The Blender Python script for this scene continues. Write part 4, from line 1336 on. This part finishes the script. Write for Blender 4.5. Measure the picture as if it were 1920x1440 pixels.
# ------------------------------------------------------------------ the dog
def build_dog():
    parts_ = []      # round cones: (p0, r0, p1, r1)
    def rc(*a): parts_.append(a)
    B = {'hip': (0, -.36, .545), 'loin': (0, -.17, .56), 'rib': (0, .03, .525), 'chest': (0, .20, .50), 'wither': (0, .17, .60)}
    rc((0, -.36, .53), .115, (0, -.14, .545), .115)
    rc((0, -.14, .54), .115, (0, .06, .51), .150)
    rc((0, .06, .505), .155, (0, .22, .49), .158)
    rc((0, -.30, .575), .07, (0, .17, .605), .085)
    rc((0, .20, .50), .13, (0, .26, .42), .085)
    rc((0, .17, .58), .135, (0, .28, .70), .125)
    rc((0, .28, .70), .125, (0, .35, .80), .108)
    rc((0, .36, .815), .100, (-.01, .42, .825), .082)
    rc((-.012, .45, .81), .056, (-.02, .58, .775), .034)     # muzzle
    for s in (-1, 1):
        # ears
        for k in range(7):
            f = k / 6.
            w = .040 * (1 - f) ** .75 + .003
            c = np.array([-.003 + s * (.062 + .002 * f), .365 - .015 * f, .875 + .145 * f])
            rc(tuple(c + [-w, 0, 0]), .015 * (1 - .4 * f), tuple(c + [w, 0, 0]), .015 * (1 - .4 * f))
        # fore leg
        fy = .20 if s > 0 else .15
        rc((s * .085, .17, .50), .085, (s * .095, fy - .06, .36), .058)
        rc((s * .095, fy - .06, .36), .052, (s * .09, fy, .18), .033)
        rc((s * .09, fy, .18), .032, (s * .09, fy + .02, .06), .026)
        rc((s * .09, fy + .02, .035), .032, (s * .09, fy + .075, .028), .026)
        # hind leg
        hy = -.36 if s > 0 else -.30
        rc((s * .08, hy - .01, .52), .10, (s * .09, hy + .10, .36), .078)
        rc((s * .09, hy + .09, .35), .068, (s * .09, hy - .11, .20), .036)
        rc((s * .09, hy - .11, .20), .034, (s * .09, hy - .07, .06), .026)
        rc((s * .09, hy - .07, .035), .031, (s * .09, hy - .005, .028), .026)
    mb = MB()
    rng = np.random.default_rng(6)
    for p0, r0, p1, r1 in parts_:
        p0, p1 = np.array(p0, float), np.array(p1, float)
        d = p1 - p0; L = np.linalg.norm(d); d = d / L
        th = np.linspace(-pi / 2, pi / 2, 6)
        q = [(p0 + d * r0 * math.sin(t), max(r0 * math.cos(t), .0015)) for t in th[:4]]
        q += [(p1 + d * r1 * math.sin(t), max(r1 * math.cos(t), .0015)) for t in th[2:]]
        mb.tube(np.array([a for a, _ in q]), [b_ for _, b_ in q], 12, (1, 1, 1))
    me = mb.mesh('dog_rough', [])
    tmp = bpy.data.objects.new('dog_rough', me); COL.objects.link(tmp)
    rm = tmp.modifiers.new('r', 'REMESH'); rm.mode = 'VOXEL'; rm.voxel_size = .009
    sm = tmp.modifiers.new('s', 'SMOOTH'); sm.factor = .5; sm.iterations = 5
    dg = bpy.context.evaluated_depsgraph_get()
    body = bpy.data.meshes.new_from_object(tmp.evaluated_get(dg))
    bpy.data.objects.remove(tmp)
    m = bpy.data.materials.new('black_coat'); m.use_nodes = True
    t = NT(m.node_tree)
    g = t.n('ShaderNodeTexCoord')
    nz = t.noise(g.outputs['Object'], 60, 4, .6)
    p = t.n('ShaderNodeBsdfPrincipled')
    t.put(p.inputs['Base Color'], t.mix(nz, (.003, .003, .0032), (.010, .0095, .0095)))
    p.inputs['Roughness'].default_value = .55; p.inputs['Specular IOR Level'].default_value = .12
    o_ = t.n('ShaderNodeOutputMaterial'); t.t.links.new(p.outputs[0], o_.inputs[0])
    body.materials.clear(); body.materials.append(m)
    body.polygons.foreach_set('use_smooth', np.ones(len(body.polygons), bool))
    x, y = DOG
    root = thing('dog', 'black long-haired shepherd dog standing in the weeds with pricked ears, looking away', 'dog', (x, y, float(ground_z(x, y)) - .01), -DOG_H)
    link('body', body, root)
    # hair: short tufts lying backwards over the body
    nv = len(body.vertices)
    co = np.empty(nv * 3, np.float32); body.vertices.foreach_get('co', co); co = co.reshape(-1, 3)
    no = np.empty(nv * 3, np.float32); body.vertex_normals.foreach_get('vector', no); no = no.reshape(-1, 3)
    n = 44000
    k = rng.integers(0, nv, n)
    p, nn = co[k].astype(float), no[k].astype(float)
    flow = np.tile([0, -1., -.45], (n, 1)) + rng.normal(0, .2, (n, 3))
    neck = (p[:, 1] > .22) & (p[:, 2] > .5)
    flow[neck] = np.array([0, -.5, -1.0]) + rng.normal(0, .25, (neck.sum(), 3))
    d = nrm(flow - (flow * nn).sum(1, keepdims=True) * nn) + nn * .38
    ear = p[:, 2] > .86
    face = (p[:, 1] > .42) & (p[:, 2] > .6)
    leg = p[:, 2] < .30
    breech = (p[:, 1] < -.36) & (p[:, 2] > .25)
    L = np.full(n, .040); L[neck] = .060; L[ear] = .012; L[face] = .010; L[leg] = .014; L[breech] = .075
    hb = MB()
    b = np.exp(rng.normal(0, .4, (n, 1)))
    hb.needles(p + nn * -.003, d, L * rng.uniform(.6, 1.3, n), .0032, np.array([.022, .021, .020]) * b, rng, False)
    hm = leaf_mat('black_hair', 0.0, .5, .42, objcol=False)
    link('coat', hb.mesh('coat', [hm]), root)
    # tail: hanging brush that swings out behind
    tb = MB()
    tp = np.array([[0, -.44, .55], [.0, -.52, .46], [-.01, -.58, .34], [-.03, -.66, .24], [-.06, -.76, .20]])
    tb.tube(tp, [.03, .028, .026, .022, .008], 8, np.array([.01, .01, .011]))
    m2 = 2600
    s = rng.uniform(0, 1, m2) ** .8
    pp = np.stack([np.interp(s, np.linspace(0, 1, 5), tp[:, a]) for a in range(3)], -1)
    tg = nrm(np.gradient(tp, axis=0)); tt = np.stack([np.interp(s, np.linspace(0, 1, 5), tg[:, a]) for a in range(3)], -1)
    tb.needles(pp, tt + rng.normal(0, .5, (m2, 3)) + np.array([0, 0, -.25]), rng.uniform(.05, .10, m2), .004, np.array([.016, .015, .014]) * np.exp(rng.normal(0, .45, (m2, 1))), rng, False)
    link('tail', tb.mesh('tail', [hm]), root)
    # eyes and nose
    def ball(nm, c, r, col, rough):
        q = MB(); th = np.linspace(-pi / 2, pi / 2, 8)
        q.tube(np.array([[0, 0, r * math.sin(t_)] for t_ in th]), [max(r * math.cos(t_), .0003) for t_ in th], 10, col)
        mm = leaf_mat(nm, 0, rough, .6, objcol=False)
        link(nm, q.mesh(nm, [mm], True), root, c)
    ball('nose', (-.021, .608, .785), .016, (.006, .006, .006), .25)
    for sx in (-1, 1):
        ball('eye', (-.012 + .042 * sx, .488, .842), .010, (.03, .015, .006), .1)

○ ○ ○

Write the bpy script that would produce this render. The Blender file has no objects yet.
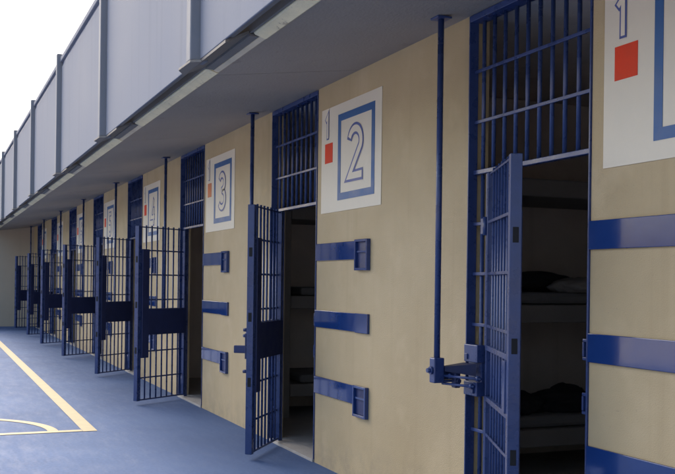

○ ○ ○

Pick out every line above that holds the word "Write" and copy it.

Complete answer:
The Blender Python script for this scene continues. Write part 4, from line 1336 on. This part finishes the script. Write for Blender 4.5. Measure the picture as if it were 1920x1440 pixels.
Write the bpy script that would produce this render. The Blender file has no objects yet.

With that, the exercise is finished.